GIF... you should really point out that GIFs are technically lossless. The reason they don't look like the original image though is that they're limited to 256 colors. But you can cut and paste pieces around a gif image all day, and save again and again (as long as you're not adding/changing colors), and it doesn't lose more quality (unlike JPEGs) It's the color loss/limit that makes them so ugly, but for black and white (or grey) 256 shades of grey is plenty. The weird pixelated effect you get in GIFs is called "dithering" and it's when a program tries to fill in intermediate colors. E.g. trying to make a shade of blue-green by putting a green pixel next to a blue one. I always hated it, so I either manually reduce my images to 256 colors when I'm making them, or opt for PNG or JPG.

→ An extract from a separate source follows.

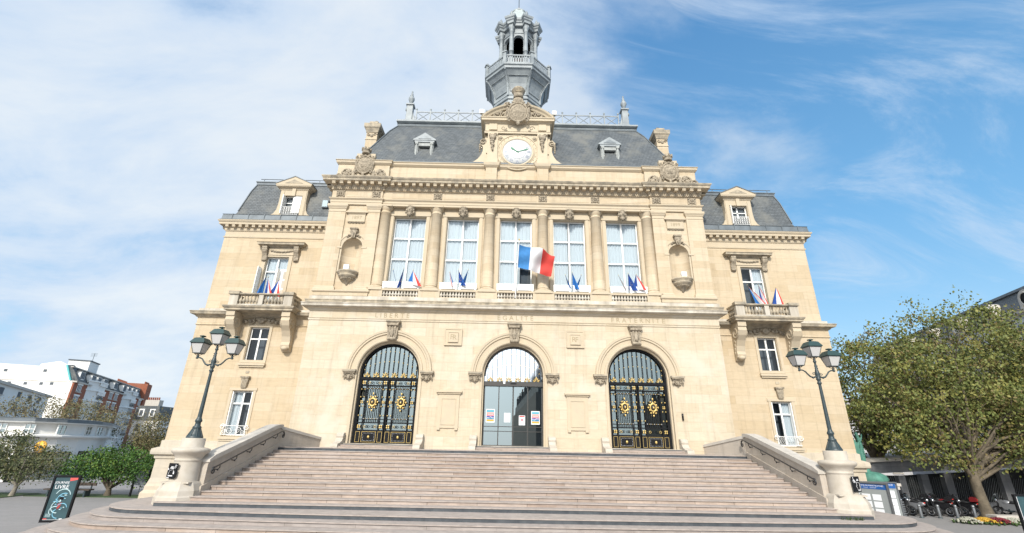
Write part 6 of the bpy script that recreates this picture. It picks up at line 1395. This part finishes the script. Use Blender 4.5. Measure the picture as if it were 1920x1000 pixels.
E1 = [(3.4, 1.6, 10.9, 4.6, 3.6, 4.6), (-1.4, 1.6, 9.3, 3.9, 3.2, 3.9), (8.5, 1.2, 8.2, 4.3, 3.6, 4.0), (1.0, -.6, 6.3, 4.6, 2.8, 2.8), (-3.4, 1.2, 6.4, 2.6, 2.4, 2.6), (6.5, -.5, 6.2, 4.6, 2.8, 2.6), (-1.8, .2, 4.0, 2.8, 1.8, 1.2), (4.2, .0, 4.1, 3.8, 2.0, 1.3), (1.6, -.9, 4.3, 2.4, 1.6, 1.1), (8.0, .2, 4.2, 3, 2, 1.4)]
limbs(t, [(0, 0, 0), (-.08, 0, .8), (-.15, 0, 2.0), (-.1, 0, 3.1)], .35, E1, 44, BARKP, 3)
crown('crown', t, E1, 82000, .20, PLANE, 11, clump=.36, per=24, hole=-.13)
base = Vector((28.6, 7.5, G)); t = thing('plane_tree', tuple(base), 'shaded plane tree close to the right corner of the building', 'tree', 'plane trees on the right')
E2 = [(2.4, 0, 9.6, 3.8, 2.8, 4.3), (.8, -.4, 7.2, 2.6, 2.2, 3.0), (3.0, .3, 5.2, 3.2, 2.4, 2.2), (-.6, 0, 6.0, 1.6, 1.5, 2.0), (5.8, 1, 8, 3.2, 2.8, 4)]
limbs(t, [(0, 0, 0), (.1, 0, .9), (.3, 0, 2.2), (.5, 0, 3.2)], .28, E2, 28, BARK, 5)
crown('crown', t, E2, 24000, .21, PLANE, 12, clump=.38, per=20, hole=-.2)
base = Vector((44, 9, G)); t = thing('plane_tree', tuple(base), 'plane tree at the right edge of the picture', 'tree', 'plane trees on the right')
E3 = [(0, 0, 9, 5, 4, 5), (2, -1, 6, 4, 3, 3), (-3, 0, 7, 3, 3, 3)]
limbs(t, [(0, 0, 0), (0, 0, 1.6), (.1, 0, 3.2)], .4, E3, 12, BARKP, 6); crown('crown', t, E3, 12000, .34, PLANE, 13, clump=.6, per=14)
WIL = leafmats('willow', [(.085, .105, .045), (.115, .125, .06), (.06, .08, .035), (.13, .12, .05)])
base = Vector((-33.9, 3.1, G)); t = thing('small_tree', tuple(base), 'grey-green multi-stemmed tree at the left edge of the plaza', 'tree')
E4 = [(-1.5, 0, 2.5, 2.2, 1.7, 1.5), (.7, -.1, 2.0, 1.5, 1.3, 1.1), (-3.0, 0, 2.0, 1.8, 1.5, 1.4), (1.7, 0, 2.5, 1.0, .9, .7)]
limbs(t, [(0, 0, 0), (.05, 0, .3), (.1, 0, .6)], .15, E4, 14, pmat('pale_bark', (.30, .27, .22), .9, noise=.4, nscale=5), 8, twig=.02); crown('crown', t, E4, 12000, .13, WIL, 14, clump=.26, per=14)
GRN = leafmats('bright', [(.045, .105, .02), (.07, .15, .025), (.03, .075, .015), (.12, .18, .03), (.035, .085, .02)])
base = Vector((-28.4, 4.3, G)); t = thing('small_tree', tuple(base), 'bright green spreading tree with forked trunk left of the building', 'tree')
E5 = [(-1.4, 0, 1.9, 2.2, 1.6, .9), (1.3, 0, 1.9, 2.1, 1.6, .95), (0, .2, 2.3, 2.2, 1.5, .9), (2.3, .1, 1.4, 1.3, 1.2, .7), (-2.6, 0, 1.5, 1.2, 1.1, .6)]
limbs(t, [(0, 0, 0), (0, 0, .25), (.0, 0, .45)], .2, E5, 12, BARK, 9, twig=.02); crown('crown', t, E5, 13000, .13, GRN, 15, clump=.26, per=16)
AUT = leafmats('autumn', [(.15, .125, .06), (.19, .16, .07), (.12, .11, .055), (.11, .115, .05)])
for i, (x, y, es, n, lab) in enumerate(((-63, 33, [(0, 0, 7.0, 4.2, 3, 2.2), (-4, 0, 6.2, 3.6, 3, 2)], 3600, 'thinning autumn tree behind the low white building, far left'), (-57, 33, [(0, 0, 6.4, 3.6, 3, 1.9), (3.0, 0, 5.2, 2.6, 2, 1.4)], 3000, 'thinning autumn tree behind the low white building, nearer its corner'), (-72, 52, [(0, 0, 7.5, 4, 3, 2), (6, 0, 6.5, 4, 3, 1.6), (-5, 0, 7.2, 3, 3, 1.5)], 2600, 'sparse autumn tree before the brick apartment block'), (-43.2, 28, [(0, 0, 4.6, 1.6, 1.6, 2.2), (.9, 0, 3.0, 1.5, 1.5, 1.5), (-.6, 0, 3.0, 1.4, 1.4, 1.2)], 5200, 'brown-leaved tree against the left wing of the town hall'), (-46.5, 30, [(0, 0, 3.2, 1.5, 1.5, 1.4)], 1500, 'small brown tree at the end of the low white building'))):
    t = thing('autumn_tree', (x, y, G), lab, 'tree', 'autumn trees behind the low building'); limbs(t, [(0, 0, 0), (0, 0, 1.5), (.1, 0, 2.6)], .2, es, 14, BARK, 20+i, twig=.05); crown('crown', t, es, n, .20, AUT, 30+i, clump=.5, per=9)
# hedge and grass strips
HG_ = leafmats('hedge', [(.06, .075, .03), (.09, .10, .04), (.045, .06, .025)])
t = thing('hedge', (-36.6, .9, G), 'low clipped hedge at the left edge of the plaza', 'hedge'); crown('foliage', t, [(0, 0, .12, 2.6, .9, .42), (-2.5, 0, .1, 2.6, .9, .4)], 5200, .10, HG_, 44, clump=.12, per=10)
for i, (x0, x1, y0, y1, lb) in enumerate(((-33.2, -23.6, 3.2, 5.2, 'lawn'), (-40, -33.5, 1.4, 5.0, 'lawn'))):
    m = MB(); m.poly([(x0, y0, G+.03), (x1, y0+.3, G+.03), (x1, y1, G+.03), (x0, y1, G+.03)], GRASS); m.poly([(x0, y0, G), (x1, y0+.3, G), (x1, y0+.3, G+.03), (x0, y0, G+.03)], GRASS); o = B('grass', m); o['kind'] = 'stuff'
o = MB(); r5 = random.Random(3)
for k in range(60): x = r5.uniform(13.2, 14.1); p = (x, -11.15+r5.uniform(-.12, .06), zt(1)-.16); o.tube([p, (x+r5.uniform(-.06, .06), p[1]-.03, p[2]+r5.uniform(.04, .13))], .008, GRASS, n=3)
o = B('weeds', o); o['kind'] = 'stuff'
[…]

PNG is lossless, and as such, there's no reason you should really ever use less than the maximum compression. The visual result will always be identical. The higher compression only uses up more CPU to display it. That was a problem on 486 PCs when PNG was first introduced, but not on modern machines. Part of what makes PNG so useful is that you can't go wrong with it. Just set maximum compression and your image will look perfect every time. PNG also supports true transparency, so stuff on a page can blend with the background. That's really not useful for comics, but comes in handy for other web design. The xepher.net logo on the main page is an excellent example, as (in firefox or other good browsers at least) you can see how the shadows blend perfectly as you scroll.
PNG actually supports different color depths too, so you can set it to 256 colors just like GIF images are, and get equally small file sizes (with ugly, dithered colors too.) PNG also has a lot of other options that most people won't need, like interlacing, and different compression algorithms. BTW, your example PNG page links the level 6 image for both level 6 and level 9 examples.